Well, answering as a Catholic I am bound by dogma. However this piece
here is worth a read and goes into some detail as to why the Church isn't sexist.
That article does not in any way answer the question as to why women cannot be priests. You have not stated why women cannot be priests. At no point have you been able to answer the question as to what makes a women unable to perform the duties of a priest.
But really the Church position is clear.
Women are unable to be priests.
Which is sexist. Because there is no solid reasoning for why women are unable to be priests especially when looking at so many other religions were they do quite admirably in the same role.
It doesn't teach that it doesn't want female priests - it simply teaches that they are not capable of being priests.
As a man I am not capable of bearing children - does that mean I am not equal to a woman?
The difference being I can give you a very solid reason as to why you are incapable of bearing children (you lack a womb and the other necessary plumbing) whilst you have so far been unable to do so for the question of why women are incapable of being priests.
I am not stopping you from living your life in any way that you so choose. It doesn't mean that contraception has a bearing on sexual equality. Your wife on the other hand as a Catholic should try to adhere to the teaching of the Church.
Worry not, she no longer uses contraception. Unless having sex with a man who has had a vasectomy is a sin? In which case, she sins on a regular basis.

Whilst you may not be trying to stop me from living my life in any way that I choose your church most certainly is trying to stop others from living their lives in ways they choose.
I believe that, and I believe that people sin. I am not perfect by any stretch. I personally don't have too much of an issue with gay civil partnerships, I have a very strong objection to gay marriage.
So you honestly believe that the fact gay men (and women obviously) have the right to marry someone of the opposite gender makes the Catholic churches objections to gay marriage acceptable? Would the right to worship be OK if it only allowed Anglican Worship?
I believe that "the lobby" was pretty clear at the time. Certainly the Catholic Church believes that gay partnerships erode the value placed on the family.
Yeah, with absolutely no evidence for it.
The Catholic Church believes homosexual acts are wrong. Do you really expect them to endorse the adoption of a child by parents who are doing wrong? Really? You might not agree with them but at least understand them. They really can't take any other position.
Haven't you yourself said that all people sin? Surely then the Catholic Church will always be placing a child with parents that are doing wrong? Are you aware of what our care system is like (without going in to what the Catholic run care system in Ireland was like..)? Considerably more damage is likely to be done leaving a child in care than haivng them adopted by a gay couple.
I am not judging just stating fact. I am sure your wife is lovely and I am most certainly not judging her - that isn't my place.
How on earth is calling her a heretic not judging her? (Though to be fair, you alluded to any person believing that to be a heretic and I was the one that mentioned my wife...)

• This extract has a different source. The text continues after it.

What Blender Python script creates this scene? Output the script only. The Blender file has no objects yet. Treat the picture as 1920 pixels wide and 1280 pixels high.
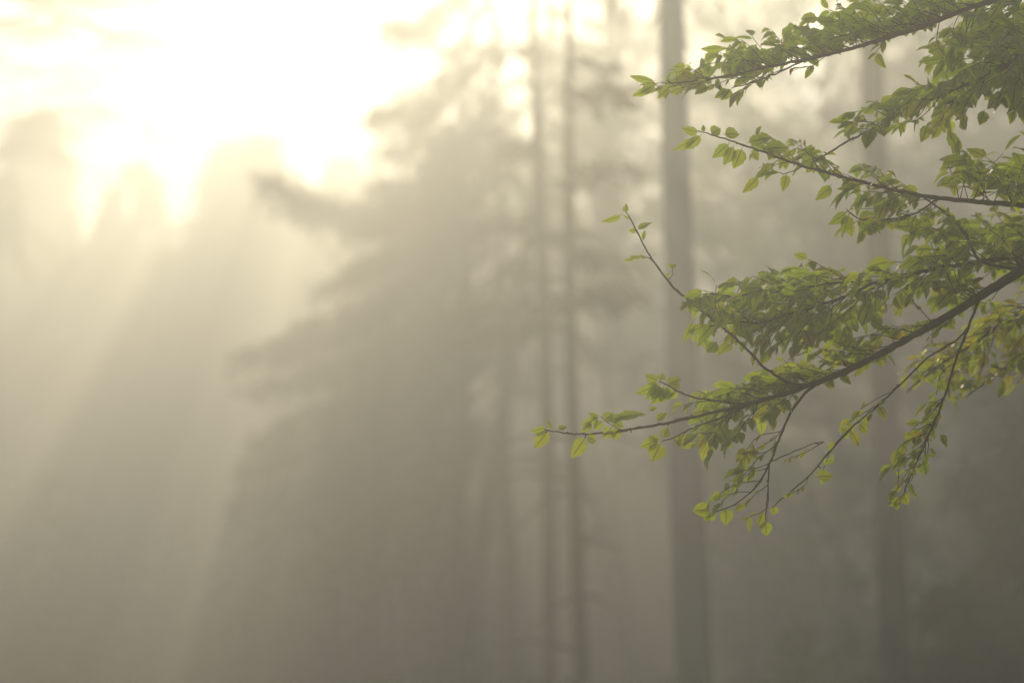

I am aware that there are members of the Catholic Church who would like to see women ordained. Those people are either (a) ignorant of their own religion or (b) heretics.
Or (c) Able to think critically for themselves and realise that sometimes the Catholic Church is not always doing things guided by god. Unless you think the selling of indulgences was also OK?
The Churches position is that women can not be priests - that is an infallible dogma. It can not be changed.
It changed it's mind on the status of married clergy at least once so far (and sort of a second time too). Seems that these things can be changed after all.
If your wife is aware of this and still rejects it then she is committing the sin of heresy. This is a very grave sin indeed and carries the sanction of excommunication. I don't want to sound too dramatic on this but essentially the Church has rules and if you want to stay in the Church you have to follow the rules. She is not bound to the Church and can follow the path to apostasy if she chooses.
I shall let her know, she can have a word with the priest and see what the process is. It is going to play havoc with school places though and the mother in law will probably blame me which will make Christmas Dinner akward.
Alternatively it could quite possibly be that questioning the chruch isn't grounds for excommunication any more? As long as my wife doesn't actually go and get ordained she hasn't really commited the sin of heresy.